Abstract
A study has been made to assess the level of predictive skill associated with the application of a simple analog methodology to long-range temperature prediction over the continental United States in the period 1948–78. This approach relies solely on the pattern correlation statistic to select analogs from which monthly and seasonal temperature category forecasts for 68 climatic divisions (CD's) are subsequently, derived. Numerous analog model trials were attempted, employing various combinations of predictor type and domain, forecast period, and forecast lead time. Predictor types include North Pacific sea surface temperature (SST), 700 mb height and 1000–700 mb thickness. The mean percent correct statistic was used to assess the spatial and temporal variations of skill for each analog model trial, as well as for persistence forecasts.
Principal conclusions include:
1) Overall mean percent correct scores for both monthly and seasonal analog models (using three categories) were, for the most part, slightly better than random chance and occasionally better than persistence. Highest overall scores were 45% correct for February forecasts using January 700 mb heights, and 40% correct for winter forecasts using November and fall SST. Counts of significant local skill exceeded chance expectation for many analog models tested.
2) Monthly analog models generally performed best during the period January–June, outscoring persistence and chance in many instances.

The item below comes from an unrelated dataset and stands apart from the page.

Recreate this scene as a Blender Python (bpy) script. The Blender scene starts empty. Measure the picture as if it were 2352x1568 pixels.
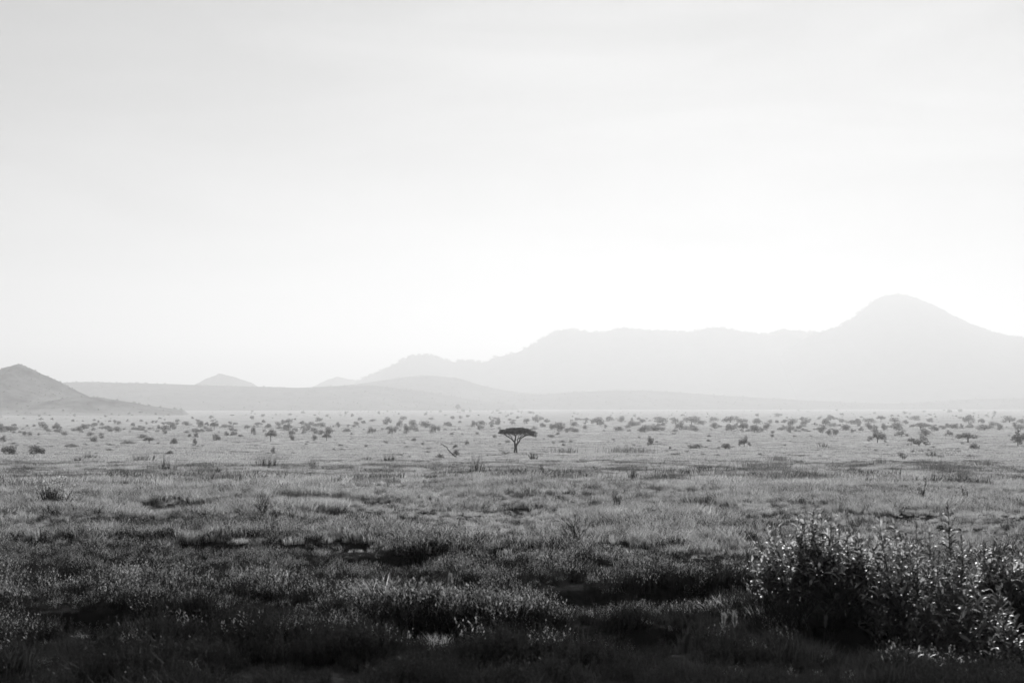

3) Seasonal analog models did best for the winter and summer seasons. Winter forecasts were most successful using Pacific SST, while similar results were obtained for summer, using SST or 1000–700 mb thickness. Seasonal analog models also performed well for spring, relative to random chance and persistence, particularly those using 700 mb heights. Thickness models using a forecast lag of one season appeared to be the best overall, with some combinations of domain and lag beating persistence for each season.